From what I understand, she was not in foster care when she died. She was in the care of her mom and her mom's boyfriend. Her mother's boyfriend killed her, and her mother "Stood by her man" by covering it up for him. They are both in jail now.
The post on child deaths in Las Vegas is accurate and frightening. The most distressing element is that the abuse and neglect of children in the care of Clark County Department of Family Services continues unabated.
The Federal Government has issued demands for reform to the state with the threat of fines totaling near $370,000.00 for non-compliance.
Awareness by the public on a national basis is the only way change will be forced upon these agencies.
The State of Nevada has released a review of child deaths in Clark County and it contains some very disturbing information, specifically about kids who received services from the system be it Child Protective Services, juvenile justice, or mental health. Some are calling this a wake up call others are calling it simply horrifying. Investigative Reporter Colleen McCarty first told us this review was coming.

To give you an example of where we stand nationally, Sacramento County, California had roughly the same number of kids living there as we did in Clark County in 2003. Sacramento County reported one child who died from abuse and neglect that year. Clark County reported 10 with the possibility of an additional 22 children who may be added to that figure upon further review.

What does it mean? Well, that depends on who you ask. But everyone agrees the system can and must do better. It started with the headlines of children dying with connections to the system -- like Adacelli Snyder, a 2-year-old who starved to death, or 14-month-old Jushai Spurgeon, who was scalded to death in his foster home.

The numbers of children dying from abuse and neglect in Clark County nearly tripled during the first six months of this year prompting the state to do a hard-count of all kids who have died in Clark County from 2001 to 2004.

Mike Willden, with the Nevada Division of Health and Human Services, says, "The number one fact is the overall concern of children dying. I mean, absolutely no one working in the system wants to ever have a child die, so that's the paramount situation. But in order to understand all that we have to be able to analyze the data."

According to the report, 1041 children died in Clark County between 2001 and 2004. Of those, 231 were known to the system -- meaning they received some type of social services. Almost half of those children may have died from abuse and neglect. Thirty-five have been substantiated with another 79 cases that need further review.

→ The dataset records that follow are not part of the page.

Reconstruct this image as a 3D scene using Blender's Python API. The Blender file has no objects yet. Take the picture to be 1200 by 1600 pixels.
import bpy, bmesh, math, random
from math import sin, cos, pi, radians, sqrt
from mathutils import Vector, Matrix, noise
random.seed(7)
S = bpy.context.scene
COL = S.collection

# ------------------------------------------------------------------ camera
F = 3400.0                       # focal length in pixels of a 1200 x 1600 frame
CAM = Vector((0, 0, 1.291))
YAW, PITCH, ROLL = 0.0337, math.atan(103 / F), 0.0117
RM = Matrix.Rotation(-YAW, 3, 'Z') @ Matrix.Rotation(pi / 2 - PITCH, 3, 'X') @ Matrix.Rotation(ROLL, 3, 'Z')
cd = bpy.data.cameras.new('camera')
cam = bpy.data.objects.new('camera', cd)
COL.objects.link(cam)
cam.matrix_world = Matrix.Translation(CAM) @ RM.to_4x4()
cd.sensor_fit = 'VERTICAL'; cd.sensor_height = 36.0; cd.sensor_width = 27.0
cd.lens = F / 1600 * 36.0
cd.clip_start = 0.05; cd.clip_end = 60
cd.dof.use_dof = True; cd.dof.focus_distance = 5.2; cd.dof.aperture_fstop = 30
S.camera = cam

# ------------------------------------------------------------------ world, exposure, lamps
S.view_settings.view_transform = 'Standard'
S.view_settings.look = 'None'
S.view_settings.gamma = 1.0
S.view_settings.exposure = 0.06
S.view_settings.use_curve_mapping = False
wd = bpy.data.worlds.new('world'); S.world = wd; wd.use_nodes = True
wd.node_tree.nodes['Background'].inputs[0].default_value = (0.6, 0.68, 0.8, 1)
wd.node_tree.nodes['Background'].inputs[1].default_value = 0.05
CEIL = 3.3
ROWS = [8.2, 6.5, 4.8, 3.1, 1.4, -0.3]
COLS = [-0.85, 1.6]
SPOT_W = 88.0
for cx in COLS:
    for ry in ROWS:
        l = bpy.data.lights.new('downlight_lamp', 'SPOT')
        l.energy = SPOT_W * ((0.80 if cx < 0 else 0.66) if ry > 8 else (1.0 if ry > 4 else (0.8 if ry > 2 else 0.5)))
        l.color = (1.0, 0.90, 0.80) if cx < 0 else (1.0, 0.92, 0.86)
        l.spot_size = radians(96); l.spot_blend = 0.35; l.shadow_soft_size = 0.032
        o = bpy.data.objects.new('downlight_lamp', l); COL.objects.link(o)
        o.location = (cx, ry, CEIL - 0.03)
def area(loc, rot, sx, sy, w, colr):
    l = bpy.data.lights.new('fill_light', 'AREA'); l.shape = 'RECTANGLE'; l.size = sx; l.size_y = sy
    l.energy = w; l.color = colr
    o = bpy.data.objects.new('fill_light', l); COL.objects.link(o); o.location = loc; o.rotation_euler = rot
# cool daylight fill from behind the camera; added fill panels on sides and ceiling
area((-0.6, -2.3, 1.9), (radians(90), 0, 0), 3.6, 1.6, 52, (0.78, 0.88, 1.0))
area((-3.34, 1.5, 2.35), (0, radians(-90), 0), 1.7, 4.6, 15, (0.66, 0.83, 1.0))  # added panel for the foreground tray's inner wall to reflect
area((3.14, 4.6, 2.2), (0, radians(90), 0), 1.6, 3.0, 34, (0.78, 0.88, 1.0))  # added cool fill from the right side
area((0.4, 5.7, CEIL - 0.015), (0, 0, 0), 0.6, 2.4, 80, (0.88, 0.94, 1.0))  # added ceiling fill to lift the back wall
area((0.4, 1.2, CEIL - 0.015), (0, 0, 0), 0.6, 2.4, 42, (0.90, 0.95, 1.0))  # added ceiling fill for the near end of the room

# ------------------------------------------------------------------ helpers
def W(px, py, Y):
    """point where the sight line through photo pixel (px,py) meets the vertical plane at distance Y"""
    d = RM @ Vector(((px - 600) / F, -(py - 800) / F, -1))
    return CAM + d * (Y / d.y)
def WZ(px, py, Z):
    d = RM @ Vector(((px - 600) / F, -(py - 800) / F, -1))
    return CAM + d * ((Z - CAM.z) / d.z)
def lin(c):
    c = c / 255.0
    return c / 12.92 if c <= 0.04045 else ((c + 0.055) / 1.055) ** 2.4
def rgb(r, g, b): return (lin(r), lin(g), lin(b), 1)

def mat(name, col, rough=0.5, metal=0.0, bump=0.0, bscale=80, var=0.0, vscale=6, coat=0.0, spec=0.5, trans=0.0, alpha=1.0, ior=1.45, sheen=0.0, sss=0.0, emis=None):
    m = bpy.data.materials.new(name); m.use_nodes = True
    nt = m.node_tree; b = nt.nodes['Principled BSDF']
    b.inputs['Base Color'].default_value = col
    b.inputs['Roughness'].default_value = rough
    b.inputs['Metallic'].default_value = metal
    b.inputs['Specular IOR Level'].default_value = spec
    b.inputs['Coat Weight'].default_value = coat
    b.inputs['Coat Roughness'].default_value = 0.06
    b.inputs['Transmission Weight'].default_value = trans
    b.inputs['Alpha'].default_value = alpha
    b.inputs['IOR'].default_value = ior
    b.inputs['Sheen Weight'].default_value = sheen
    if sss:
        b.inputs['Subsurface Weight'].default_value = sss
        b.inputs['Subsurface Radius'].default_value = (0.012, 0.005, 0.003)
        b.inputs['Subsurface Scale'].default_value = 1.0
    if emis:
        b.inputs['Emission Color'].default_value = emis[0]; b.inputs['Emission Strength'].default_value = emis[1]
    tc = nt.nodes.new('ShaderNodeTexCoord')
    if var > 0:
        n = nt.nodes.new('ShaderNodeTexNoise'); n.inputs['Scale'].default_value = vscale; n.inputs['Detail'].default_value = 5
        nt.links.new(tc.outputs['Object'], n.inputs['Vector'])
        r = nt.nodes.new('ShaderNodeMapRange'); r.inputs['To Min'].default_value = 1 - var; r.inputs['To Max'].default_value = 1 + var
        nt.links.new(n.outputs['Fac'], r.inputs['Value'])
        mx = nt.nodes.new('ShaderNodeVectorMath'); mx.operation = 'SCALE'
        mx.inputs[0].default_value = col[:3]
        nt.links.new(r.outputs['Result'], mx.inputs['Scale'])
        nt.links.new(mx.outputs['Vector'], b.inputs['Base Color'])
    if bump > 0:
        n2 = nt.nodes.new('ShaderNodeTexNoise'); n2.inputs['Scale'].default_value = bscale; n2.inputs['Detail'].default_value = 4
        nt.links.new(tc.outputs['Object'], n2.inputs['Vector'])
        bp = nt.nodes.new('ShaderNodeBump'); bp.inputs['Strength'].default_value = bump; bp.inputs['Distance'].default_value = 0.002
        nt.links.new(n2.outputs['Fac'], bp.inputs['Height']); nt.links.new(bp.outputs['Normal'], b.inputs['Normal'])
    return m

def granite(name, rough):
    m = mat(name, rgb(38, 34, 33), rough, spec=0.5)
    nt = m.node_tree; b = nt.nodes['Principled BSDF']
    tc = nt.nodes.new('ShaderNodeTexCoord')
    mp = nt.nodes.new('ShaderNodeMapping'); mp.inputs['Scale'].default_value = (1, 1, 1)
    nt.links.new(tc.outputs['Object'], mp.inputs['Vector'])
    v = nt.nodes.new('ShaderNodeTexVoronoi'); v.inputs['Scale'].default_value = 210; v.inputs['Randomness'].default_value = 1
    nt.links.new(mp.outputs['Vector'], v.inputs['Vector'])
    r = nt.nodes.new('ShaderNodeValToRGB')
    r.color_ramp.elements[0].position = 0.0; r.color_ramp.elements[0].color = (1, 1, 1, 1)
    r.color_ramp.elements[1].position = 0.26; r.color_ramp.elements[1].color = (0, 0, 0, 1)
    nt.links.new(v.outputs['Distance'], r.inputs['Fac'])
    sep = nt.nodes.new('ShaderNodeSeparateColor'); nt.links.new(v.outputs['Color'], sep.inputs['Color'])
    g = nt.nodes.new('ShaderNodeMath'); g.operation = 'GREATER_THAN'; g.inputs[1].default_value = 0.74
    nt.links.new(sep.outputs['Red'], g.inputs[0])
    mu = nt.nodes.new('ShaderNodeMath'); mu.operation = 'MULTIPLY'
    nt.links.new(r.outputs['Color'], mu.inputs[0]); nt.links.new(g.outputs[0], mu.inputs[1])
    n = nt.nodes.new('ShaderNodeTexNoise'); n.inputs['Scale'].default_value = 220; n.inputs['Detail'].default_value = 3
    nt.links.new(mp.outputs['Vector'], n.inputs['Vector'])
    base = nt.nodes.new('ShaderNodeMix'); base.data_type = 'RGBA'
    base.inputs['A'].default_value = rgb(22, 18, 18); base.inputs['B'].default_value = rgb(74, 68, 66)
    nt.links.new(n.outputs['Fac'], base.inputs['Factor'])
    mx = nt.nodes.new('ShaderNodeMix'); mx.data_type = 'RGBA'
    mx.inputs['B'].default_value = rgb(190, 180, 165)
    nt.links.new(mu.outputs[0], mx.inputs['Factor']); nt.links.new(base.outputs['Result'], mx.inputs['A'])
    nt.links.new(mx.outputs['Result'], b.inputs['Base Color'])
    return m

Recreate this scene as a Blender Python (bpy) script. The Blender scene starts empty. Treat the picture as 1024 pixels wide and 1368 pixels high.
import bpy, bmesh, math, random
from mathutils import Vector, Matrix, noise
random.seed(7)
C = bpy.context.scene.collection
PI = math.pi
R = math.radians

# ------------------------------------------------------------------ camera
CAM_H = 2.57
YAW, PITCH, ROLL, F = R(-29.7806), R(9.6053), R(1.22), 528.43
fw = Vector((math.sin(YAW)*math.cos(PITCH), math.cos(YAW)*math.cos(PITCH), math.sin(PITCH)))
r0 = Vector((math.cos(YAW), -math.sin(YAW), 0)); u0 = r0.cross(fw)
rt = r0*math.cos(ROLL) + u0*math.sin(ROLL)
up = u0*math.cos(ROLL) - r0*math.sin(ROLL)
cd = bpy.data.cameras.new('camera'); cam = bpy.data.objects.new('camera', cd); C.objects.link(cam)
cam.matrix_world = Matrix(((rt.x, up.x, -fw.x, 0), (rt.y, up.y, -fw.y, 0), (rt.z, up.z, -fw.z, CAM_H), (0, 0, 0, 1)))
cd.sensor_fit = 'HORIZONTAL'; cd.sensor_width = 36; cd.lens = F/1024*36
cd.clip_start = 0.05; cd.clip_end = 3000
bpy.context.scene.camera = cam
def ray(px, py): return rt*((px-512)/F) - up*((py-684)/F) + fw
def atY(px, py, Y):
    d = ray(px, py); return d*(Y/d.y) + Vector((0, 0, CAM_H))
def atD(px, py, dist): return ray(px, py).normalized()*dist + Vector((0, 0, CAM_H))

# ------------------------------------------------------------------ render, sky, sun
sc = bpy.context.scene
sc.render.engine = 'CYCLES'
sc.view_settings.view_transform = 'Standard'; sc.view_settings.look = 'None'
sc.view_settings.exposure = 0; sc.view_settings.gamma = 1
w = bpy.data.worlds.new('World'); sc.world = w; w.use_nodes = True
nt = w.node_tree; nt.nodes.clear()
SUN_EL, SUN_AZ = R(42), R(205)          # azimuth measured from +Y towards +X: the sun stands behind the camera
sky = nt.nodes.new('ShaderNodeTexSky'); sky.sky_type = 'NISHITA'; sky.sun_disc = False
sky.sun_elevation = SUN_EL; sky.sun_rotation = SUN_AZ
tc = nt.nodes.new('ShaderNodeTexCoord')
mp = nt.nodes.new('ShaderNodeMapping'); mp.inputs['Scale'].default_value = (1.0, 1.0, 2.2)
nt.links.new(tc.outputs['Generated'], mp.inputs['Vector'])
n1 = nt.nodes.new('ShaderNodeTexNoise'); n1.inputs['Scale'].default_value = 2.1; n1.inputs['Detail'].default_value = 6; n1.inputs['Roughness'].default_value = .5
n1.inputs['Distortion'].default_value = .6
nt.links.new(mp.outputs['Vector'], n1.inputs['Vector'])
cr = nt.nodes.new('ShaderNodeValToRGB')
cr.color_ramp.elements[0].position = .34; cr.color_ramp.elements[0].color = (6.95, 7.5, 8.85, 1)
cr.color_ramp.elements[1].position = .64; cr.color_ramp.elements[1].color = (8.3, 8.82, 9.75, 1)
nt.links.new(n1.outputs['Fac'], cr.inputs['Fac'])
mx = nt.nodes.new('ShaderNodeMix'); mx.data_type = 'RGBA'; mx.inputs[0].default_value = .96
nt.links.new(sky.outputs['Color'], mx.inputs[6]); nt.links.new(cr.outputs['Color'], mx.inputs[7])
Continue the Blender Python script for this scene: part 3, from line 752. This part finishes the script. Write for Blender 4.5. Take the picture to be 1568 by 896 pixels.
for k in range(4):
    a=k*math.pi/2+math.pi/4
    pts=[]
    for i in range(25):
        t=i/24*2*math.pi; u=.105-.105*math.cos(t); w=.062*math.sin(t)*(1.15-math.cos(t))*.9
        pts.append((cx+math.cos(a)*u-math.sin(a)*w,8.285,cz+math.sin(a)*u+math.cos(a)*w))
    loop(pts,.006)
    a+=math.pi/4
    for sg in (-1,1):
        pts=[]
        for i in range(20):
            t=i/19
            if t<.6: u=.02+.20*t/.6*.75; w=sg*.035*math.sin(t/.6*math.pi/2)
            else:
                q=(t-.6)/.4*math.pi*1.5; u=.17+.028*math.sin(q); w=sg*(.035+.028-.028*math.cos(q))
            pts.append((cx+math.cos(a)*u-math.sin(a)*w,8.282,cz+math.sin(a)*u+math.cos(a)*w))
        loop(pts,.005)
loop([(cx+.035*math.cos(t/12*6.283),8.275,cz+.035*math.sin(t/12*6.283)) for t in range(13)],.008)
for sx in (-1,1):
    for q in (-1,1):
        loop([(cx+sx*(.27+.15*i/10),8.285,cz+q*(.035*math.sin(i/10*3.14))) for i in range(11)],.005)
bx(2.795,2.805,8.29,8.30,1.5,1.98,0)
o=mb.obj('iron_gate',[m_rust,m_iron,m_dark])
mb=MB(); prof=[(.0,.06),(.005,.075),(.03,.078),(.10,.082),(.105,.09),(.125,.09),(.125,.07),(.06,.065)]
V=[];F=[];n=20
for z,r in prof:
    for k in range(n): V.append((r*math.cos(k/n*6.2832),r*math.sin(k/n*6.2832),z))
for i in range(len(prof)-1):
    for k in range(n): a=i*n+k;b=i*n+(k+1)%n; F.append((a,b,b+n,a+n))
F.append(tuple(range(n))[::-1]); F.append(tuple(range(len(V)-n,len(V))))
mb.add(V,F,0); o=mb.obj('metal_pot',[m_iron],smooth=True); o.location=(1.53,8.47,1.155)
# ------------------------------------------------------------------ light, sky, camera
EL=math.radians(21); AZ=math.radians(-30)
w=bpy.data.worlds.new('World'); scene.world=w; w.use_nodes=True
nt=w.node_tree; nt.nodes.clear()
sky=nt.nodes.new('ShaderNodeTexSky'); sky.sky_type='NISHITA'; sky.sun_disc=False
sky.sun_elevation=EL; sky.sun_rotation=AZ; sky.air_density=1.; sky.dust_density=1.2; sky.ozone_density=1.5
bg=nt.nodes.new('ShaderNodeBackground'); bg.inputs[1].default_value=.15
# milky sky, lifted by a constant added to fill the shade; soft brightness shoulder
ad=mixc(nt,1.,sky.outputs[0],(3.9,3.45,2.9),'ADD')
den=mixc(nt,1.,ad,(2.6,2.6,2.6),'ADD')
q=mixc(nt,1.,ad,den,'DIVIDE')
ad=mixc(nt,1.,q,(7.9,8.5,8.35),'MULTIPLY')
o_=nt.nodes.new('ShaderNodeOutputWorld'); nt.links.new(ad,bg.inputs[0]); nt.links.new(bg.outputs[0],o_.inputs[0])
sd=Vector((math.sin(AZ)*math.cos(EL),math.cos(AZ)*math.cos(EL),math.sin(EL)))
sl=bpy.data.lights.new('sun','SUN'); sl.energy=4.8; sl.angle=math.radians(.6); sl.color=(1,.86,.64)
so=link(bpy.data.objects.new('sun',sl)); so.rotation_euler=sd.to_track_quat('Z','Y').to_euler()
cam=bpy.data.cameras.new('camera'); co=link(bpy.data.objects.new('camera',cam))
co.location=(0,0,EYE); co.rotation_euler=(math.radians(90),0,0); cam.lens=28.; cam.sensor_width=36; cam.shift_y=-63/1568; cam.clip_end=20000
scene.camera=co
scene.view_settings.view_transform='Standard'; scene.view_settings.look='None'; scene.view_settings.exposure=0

So do they not allow foster-to-adopt now? I know that Ohio has recently really revised its laws to try and limit kids' time in the foster care system--generally the parent has one year from the time of foster care placement to follow their case plan, and if they can't get it together in that time or show extenuating circumstances, the parents' rights are terminated and the children are made available for adoption, either by relatives, foster parents, or other licensed households.

I wonder if Nevada is similar to Ohio in that there's not a lot of contact between the counties. When we were actively seeking an adoptive placement, I called many counties, and I had several tell me that they didn't need foster-to-adopt or adoptive homes, but they desperately needed foster homes. And yet only a week or so before I went to a training and met a couple in AN adjoining county with one that told me they need foster parents, and they were waiting on more foster placements. But because there was no communication between the agencies, they didn't know the other existed. It would be interesting to see whether there are available foster homes in other Nevada counties that just aren't being made available to the agency in Clark County.
In response to Laina, the county has stopped all foster to adopt licensing and is focusing on foster only.
Take a look at:
The state of Child Welfare in Nevada is in a total mess, with two more children dying while in the direct care of the county just last week.
Speaking as a former foster child, I disagree with their current philosophy.

Foster-to-adopt might be the best and safest option for some foster youth in Nevada.

They could have a real family of their own, rather than being yanked in and out of placements.

Plus if the foster parent pool is that low, chances are not all of the foster parents are the 'cream of the crop,' if you know what I mean...

And if social workers need a "bed" wherein to place a child, they don't have a large enough pool of foster parents to provide a good match.
All of your observations are correct.
The current pool of foster providers are mostly motivated by the income generated by foster kids. Very few really caring foster families doing it for the good of the children.
Why do you suppose they don't have a large enough selection of available foster parents? Are they turning people away for silly reasons?
Poor recruitment efforts by Family Services, no follow through with families that have applied.....just your everyday governmental rhetoric.
My name is Patricia and I found your website from a post you left in my boyfriend's journal.
First, I wanted to let you know that what I thought you said was beautiful, and thank you for extending yourself to someone you don't know.
Second, it thought it was amazing that your story included something that my mom and I have been working on. We both work at the local PBS Station and were one of the few in the country to recieve the Aging Out outreach grant. It was something that we had been previously unaware of and now (even with the grant part of the outreach completed) have these wonderful people in our lives.

Thanks for the great work that you do and thank you for caring enough for others.
CJ, who are these people and why do they hate Morton?

Patricia, please email me anytime:
It is only one person posting on his own site called:
He has been against the hiring of Morton by the county mainly because they didn't do a national search. His reasons for disliking him; he feels Morton is not qualified for the position of director, calls him a snake-oil salesman.